If this is a topic in which you are actually interested, rather than simply a convenient opportunity to bemoan Christianity, here is a recent podcast of two canon lawyers discussing exactly this topic
https://www.pillarcatholic.com/p/ep-202-the-next-benevacantism
More or less, the rule was only put in place by Paul VI in 1975, and a Pope can't bind future Popes. The rule can be changed at any time by the Pope, and papal canon law cannot bind the Pope because it derives its authority directly from him.
Okay, I listened to the podcast. These guys are just wrong.
You're right that the rule can be changed at any time by the pope, except that the pope didn't actually change it. The 120 cardinal electors rule remains in place. The error that the podcast guys make is that they assume that the pope appoints "cardinal electors", but the pope doesn't appoint "cardinal electors", the pope appoints cardinals. "Cardinal elector" is not an office, it is simply a description of a cardinal who votes in the conclave. The rules for which cardinals get to be cardinal electors comes from the document Universi Dominici Gregis. Universi Dominici Gregis contains both the proposition that cardinals under the age of 80 have the right to vote, and the proposition that the maximum number of cardinal electors is 120.
As far as I can tell, the pope never decided which proposition controls. If he did, please cite it to me. Both propositions are from the same document and of equal weight.
Doesn't matter, the Pope can do whatever he wants (on this matter). The law cannot bind the Pope, because the law is an instrument of the Pope. He has supreme unlimited absolute authority over the rules for creating cardinals, and can change or ignore them as he sees fit. He cannot be bound by his own authority or the authority of his predecessors.
They go over this in detail at about 35 minutes into the podcast
My point is a bit more subtle than that. Universi Dominici Gregis is not a restriction on the pope's creation of cardinals. It is a restriction on how the conclave is to operate. I think your argument is that the pope's creation of more than 120 cardinals under the age of 80 in and of itself changes the law about how the conclave is to operate. This seems like an argument from, "it would really suck if that were true." Yeah, it would suck if Francis put the church in a position where we couldn't elect a pope until 13 otherwise eligible cardinals voluntarily agreed to give up their right to vote, but that is the best reading of the current law (in my opinion). It would be much easier to proceed as if Francis changed the law to let the maximum number of Cardinal electors exceed 120, but anyone reading the rules without the preexisting comittment of fidelity to the church can see that they're making it up as they go along.

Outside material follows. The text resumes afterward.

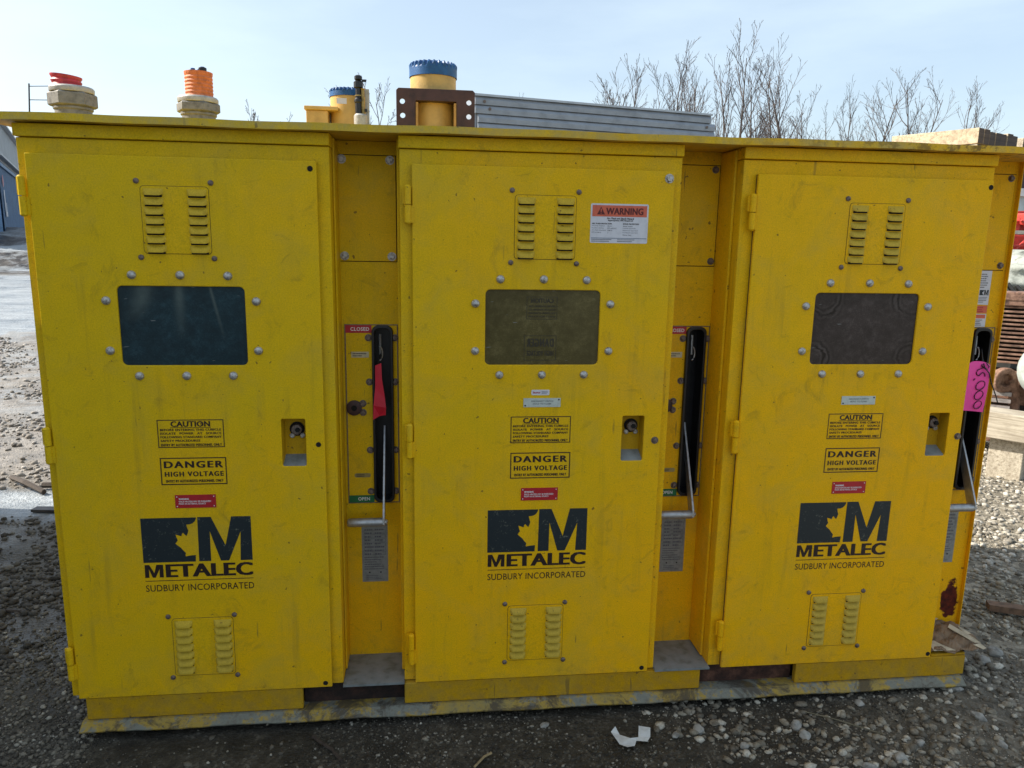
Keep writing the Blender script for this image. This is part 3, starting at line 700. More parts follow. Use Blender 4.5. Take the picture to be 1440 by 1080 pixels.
    mb.add([(.241, y, .4115), (.582, y, .4115), (.582, y, .4137), (.241, y, .4137)], [(0, 1, 2, 3)])
    text(mb, 'SUDBURY INCORPORATED', .241, .583, .3755, .3985, y, 0, .004)
    obj('maker_lettering', mb, PRINT, d)
    if k > 0:
        mb = MB().box(.353, .477, -.0018, -.0001, .985, 1.015, 0)
        text(mb, 'DISCONNECT SWITCH', .379, .452, 1.0025, 1.0075, -.0022, 1, .01); text(mb, 'HOLD TO CLOSE', .385, .446, .9935, .9985, -.0022, 1, .01)
        for a, c_ in ((.359, .990), (.471, 1.010)): mb.lathe([(.0025, .002), (.0025, .003)], (a, 0, c_), 'y', 8, 2)
        obj('engraved_plate', mb, [ALUB, FINE, DARK], d)
    if k == 1:
        mb = MB().sheet(rrect(.379, .439, 1.025, 1.043, .003, 2), [], -.0008, 0, 0)
        text(mb, 'Electrical', .384, .408, 1.031, 1.037, -.0012, 1, .03); lines_print(mb, .413, .435, 1.028, 1.040, 3, -.0012, 2, 1, 5)
        obj('sticker', mb, [WHITEL, REDL, FINE], d)
        mb = MB().sheet(rrect(.556, .744, 1.522, 1.645, .004, 2), [], -.0008, 0, 0); yy = -.0012
        mb.add([(.561, yy, 1.605), (.739, yy, 1.605), (.739, yy, 1.640), (.561, yy, 1.640)], [(0, 1, 2, 3)], 1)
        mb.add([(.576, yy - .0004, 1.611), (.602, yy - .0004, 1.611), (.589, yy - .0004, 1.635)], [(0, 1, 2)], 2)
        mb.add([(.5878, yy - .0008, 1.6185), (.5902, yy - .0008, 1.6185), (.5908, yy - .0008, 1.629), (.5872, yy - .0008, 1.629)], [(0, 1, 2, 3)], 1)
        mb.add([(.5878, yy - .0008, 1.6135), (.5902, yy - .0008, 1.6135), (.5902, yy - .0008, 1.616), (.5878, yy - .0008, 1.616)], [(0, 1, 2, 3)], 1)
        text(mb, 'WARNING', .605, .727, 1.6115, 1.6325, yy - .0004, 2, .03)
        text(mb, 'Arc Flash and Shock Hazard', .609, .697, 1.5965, 1.6025, yy, 3, .03); text(mb, 'Appropriate PPE Required', .612, .694, 1.5895, 1.5955, yy, 3, .03)
        text(mb, 'ARC FLASH PROTECTION', .561, .625, 1.5805, 1.5850, yy, 3, .03); text(mb, 'SHOCK PROTECTION', .662, .714, 1.5805, 1.5850, yy, 3, .03)
        for side, labs in ((.561, ('Working distance', 'Incident energy', 'Arc flash boundary', 'PPE category')), (.662, ('Shock hazard', 'Limited approach', 'Restricted approach', 'Prohibited approach', 'Glove class'))):
            for i, s_ in enumerate(labs): text(mb, s_, side, side + .0026 * len(s_), 1.5735 - i * .0068, 1.5775 - i * .0068, yy, 4, .01)
        for i, s_ in enumerate(('36 in', '8.0 cal/cm2', '108 in', '2')): text(mb, s_, .612, .612 + .0026 * len(s_), 1.5735 - i * .0068, 1.5775 - i * .0068, yy, 4, .01)
        mb.add([(.559, yy, 1.5365), (.741, yy, 1.5365), (.741, yy, 1.5385), (.559, yy, 1.5385)], [(0, 1, 2, 3)], 5)
        lines_print(mb, .561, .730, 1.525, 1.536, 2, yy, 4, 2, 7)
        obj('warning_label', mb, [WHITEL, ORL, mat('dark_red_print', (.10, .006, .006), .5, 0, .05, 40, 0), PRINT, FINE, mat('blue_grey_print', (.15, .19, .26), .5, 0, .05, 40, 0)], d)
        # mirror-reading print showing faintly through the pane
        mb = MB(); yy = .0064
        mt = mat('faint_print', (.026, .020, .008), .6, 0, .3, 60, 0)
        frame(mb, .358, .458, 1.275, 1.348, .0016, yy); text(mb, 'CAUTION', .372, .446, 1.328, 1.343, yy, 0, .03, flip=True)
        for i in range(4): text(mb, ('BEFORE ENTERING THIS', 'ISOLATE POWER AT', 'FOLLOWING STANDARD', 'SAFETY PROCEDURES')[i], .364, .452, 1.314 - i * .011, 1.320 - i * .011, yy, 0, .03, flip=True)
        frame(mb, .352, .458, 1.140, 1.222, .0016, yy); text(mb, 'DANGER', .360, .450, 1.185, 1.212, yy, 0, .03, flip=True); text(mb, 'HIGH VOLTAGE', .360, .450, 1.155, 1.172, yy, 0, .03, flip=True)
        obj('mirrored_print', mb, mt, d)

# recess panels with covers, switch plates, slots, levers
lever_pts = None
for k in range(3):
    a, b_ = RX[k]; ox = PITCH * k
    slot = rrect(.972 + ox, 1.036 + ox, .604, 1.228, .020, 4)
    pan = obj('recess_panel', MB().sheet([(a, .004), (b_, .004), (b_, 1.834), (a, 1.834)], [slot], REC, REC + .004), YELR if k == 2 else YEL, cab)
    xr = min(1.055 + ox, b_ - .012)
    # inner upright angle of the recess
    if k < 2:
        obj('edge_angle', MB().box(b_ - .010, b_ - .0005, .07, REC, .01, 1.83), YEL, pan, bevel=.003)
        obj('edge_angle', MB().box(a + .0005, a + .007, .09, REC, .01, 1.83), YEL, pan, bevel=.003)
    else:
        obj('edge_flange', MB().box(b_ - .003, b_ + .0, REC - .018, REC - .001, .004, 1.834), YELR, pan)
    y1 = REC
    cv = obj('cover_plate', MB().box(.868 + ox, xr, y1 - .004, y1 - .0005, 1.448, 1.789), YEL, pan, bevel=.001)
    obj('plate_seam', MB().sheet([(.8655 + ox, 1.4455), (xr + .0025, 1.4455), (xr + .0025, 1.7915), (.8655 + ox, 1.7915)], [[(.868 + ox, 1.448), (xr, 1.448), (xr, 1.789), (.868 + ox, 1.789)]], y1 - .0009, y1 - .0004), DARK, pan)
    for bx, bz, me_ in ((.881, 1.776, bolt_hex), (1.037, 1.776, bolt_hex), (.884, 1.464, bolt_hex), (1.040, 1.464, bolt_hex)):
        o = obj('bolt', bolt_hexb if k == 2 or (k == 1) else me_, None, pan, (bx + ox, y1 - .004, bz), rot=(0, random.uniform(0, 3), 0))
    # switch plate
    sp = obj('switch_plate', MB().sheet([(.879 + ox, .597), (xr, .597), (xr, 1.233), (.879 + ox, 1.233)], [slot], y1 - .003, y1 - .0005), YEL, pan)
    sp_y = y1 - .0033
    mb = MB(); mb.box(.880 + ox, .968 + ox, sp_y - .0006, sp_y, 1.2055, 1.232, 0); text(mb, 'CLOSED', .897 + ox, .960 + ox, 1.2125, 1.2250, sp_y - .001, 1, .02); obj('closed_label', mb, [REDL, WTXT], pan)
    mb = MB(); mb.box(.880 + ox, .968 + ox, sp_y - .0006, sp_y, .598, .6245, 0); text(mb, 'OPEN', .911 + ox, .952 + ox, .605, .6175, sp_y - .001, 1, .02); obj('open_label', mb, [GRNL, WTXT], pan)
    obj('plate_border', MB().sheet([(.877 + ox, .595), (xr + .002, .595), (xr + .002, 1.235), (.877 + ox, 1.235)], [[(.8805 + ox, .5985), (xr - .0015, .5985), (xr - .0015, 1.2315), (.8805 + ox, 1.2315)]], sp_y - .0004, sp_y), BOLTB, pan)
    # slot bezel and dark trough
    ob = MB().sheet(rrect(.968 + ox, 1.040 + ox, .600, 1.232, .022, 5), [rrect(.977 + ox, 1.031 + ox, .610, 1.222, .018, 5)], y1 - .017, y1 - .0005)
    obj('slot_bezel', ob, BLACK, pan, bevel=.002)
    tr = MB(); xa, xb = .9725 + ox, 1.0355 + ox
    tr.add([(xa, y1 - .001, .604), (xb, y1 - .001, .604), (xb, y1 - .001, 1.228), (xa, y1 - .001, 1.228), (xa, y1 + .066, .604), (xb, y1 + .066, .604), (xb, y1 + .066, 1.228), (xa, y1 + .066, 1.228)], [(0, 1, 5, 4), (1, 2, 6, 5), (2, 3, 7, 6), (3, 0, 4, 7), (4, 5, 6, 7)])
    obj('slot_trough', tr, BLACK, pan)
    ring = MB(); ring.tube([(.994 + ox + .010 * math.cos(t_), y1 - .004, 1.135 + .024 * math.sin(t_)) for t_ in np.linspace(-1.6, 1.7, 12)], .0022, 6)
    ring.tube([(.996 + ox, y1 + .01, 1.20), (.996 + ox, y1 + .006, 1.13)], .004, 6)
    obj('locking_eye', ring, STEEL, pan)
    for bx, bz in ((.957, 1.189), (1.0465, 1.189), (.958, 1.035), (1.046, 1.035), (.9565, .791), (1.0455, .791), (.9565, .639), (1.0445, .639)):
        if bx > 1 and bx + ox > xr - .004: bx = xr - ox - .004
        obj('bolt', bolt_hexb if bx > 1 or k else bolt_hexb, None, pan, (bx + ox, y1 - .003, bz), rot=(0, random.uniform(0, 3), 0))
    # keyhole boss with two bolts
    mb = MB(); mb.lathe([(.027, .0), (.027, .006), (.021, .008)], (.904 + ox, y1 - .003, .944), 'y', 18, 0); mb.lathe([(.010, .008), (.010, .0088)], (.904 + ox, y1 - .003, .944), 'y', 12, 1)
    obj('key_lock', mb, [BROWNP, DARK], pan, smooth=True)
    for bz in (.959, .927): obj('bolt', bolt_hexb, None, pan, (.934 + ox, y1 - .003, bz))
    mb = MB(); mb.box(.898 + ox, .957 + ox, sp_y - .001, sp_y, 1.1205, 1.1405, 0); lines_print(mb, .903 + ox, .953 + ox, 1.123, 1.138, 2, sp_y - .0014, 1, 1, 3); obj('small_tag', mb, [mat('cream_tag', (.52, .45, .28), .5, 0, .1, 60, 0), PRINT], pan)
    mb = MB(); mb.sheet(rrect(.900 + ox, .956 + ox, .691, .706, .006, 3), [], sp_y - .001, sp_y, 0); lines_print(mb, .907 + ox, .950 + ox, .693, .704, 2, sp_y - .0014, 1, 1, 4); obj('oval_tag', mb, [mat('brass_tag', (.33, .26, .10), .4, .3, .1, 60, 0), PRINT], pan)
    # data plate under the lever
    px0, px1 = (.920 + ox, 1.012 + ox); dp_y = y1 - .0014
    mb = MB(); mb.box(px0, px1, dp_y, y1 - .0002, .293, .511, 0)
    for r_ in range(6):
        frame(mb, px0 + .008, px1 - .008, .396 + r_ * .0165, .4095 + r_ * .0165, .0009, dp_y - .0004, 1)
    lines_print(mb, px0 + .010, px1 - .010, .394, .500, 8, dp_y - .0006, 1, 2, 21); lines_print(mb, px0 + .008, px1 - .008, .338, .392, 6, dp_y - .0004, 1, 1, 22); lines_print(mb, px0 + .014, px1 - .014, .300, .320, 3, dp_y - .0004, 1, 1, 23)
    for q_ in (px0 + .026, px1 - .026): mb.lathe([(.003, .0005), (.003, .001)], (q_, dp_y, .329), 'y', 8, 2)
    obj('data_plate', mb, [ALUL, FINE, DARK], pan)
    # operating lever: flat tapered blade swinging out and down, with a round grip
    lv = MB(); x = 1.004 + ox
    P0 = Vector((x, .262, .86)); P1 = Vector((x, .116, .549)); dd = (P1 - P0).normalized(); nn = Vector((0, -dd.z, dd.y))
    th = .0035; prof = [(0, .012), (.25, .016), (.75, .022), (.96, .023), (1.03, .015)]
    ring_v = []
    for u, wdt in prof:
        c = P0 + (P1 - P0) * u
        for sx_, sn in ((-1, -1), (1, -1), (1, 1), (-1, 1)): ring_v.append(c + Vector((sx_ * th, 0, 0)) + nn * (sn * wdt / 1.0))
    fs = [(i * 4 + j, i * 4 + (j + 1) % 4, (i + 1) * 4 + (j + 1) % 4, (i + 1) * 4 + j) for i in range(4) for j in range(4)] + [(0, 1, 2, 3), (16, 17, 18, 19)]
    lv.add(ring_v, fs)
    lever = obj('lever', lv, STEEL, cab, bevel=.001)
    gr = MB().lathe([(.006, -.128), (.012, -.126), (.0152, -.121), (.0152, -.006), (.0135, 0)], (x + .002, .114, .552), 'x', 18)
    obj('grip', gr, STEEL, lever, smooth=True)
    obj('bolt', MB().lathe([(.009, 0), (.009, .006), (.006, .010)], (x + .0035, .114, .552), 'x', 10), BOLTM, lever)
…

The canon lawyers disagree with you.
The part about creating cardinals is a restriction on the person who creates cardinals, the Pope, who can ignore it at will.
The part that says no cardinal elector may be denied his right to elect the Pope is a restriction on the people who run the papal election, who are not the pope. They cannot dispense with it.
It might be that the Pope is in fact making up rules as he goes along, and you could make an argument that it would be better if the last 4 Popes had actually changed the wording of the law rather than just ignoring it, but none of that changes how the law actually applies and none of it changes the rules that require all cardinal electors to be allowed to vote.
It's like the arguments about "how many representatives to our national parliament should we have?" that go on in nearly every country. I've seen arguments about "now the population has increased to X million, we only have Y representatives, clearly we should have Z representatives instead so everyone gets a balanced representation" and the counter-arguments about "we can only fit Y number/Y number is the maximum workable, if we had Z number it would be too big to function".
OP seems to be taking it that "Pope A, who is held to be divinely infallible by the Catholics, made it a rule that there could only be 120 electors. Pope B is now contradicting this divine rule, this means it's all fake!" as though this was something in the Gospels that Jesus said had to be the way. No, it's a civil service procedure. It has nothing to do with "so is adultery okay after all if we call it polyamory?" or "baptism is all fake, really?" statements of doctrine.
It's like saying "the public service regulations say there should only be 150 departmental secretaries but the last president appointed an extra 20 so now there are 170, well I guess this means democracy is a total sham and having elections is fake! congress is a farce! the only true government is benevolent dictatorship!"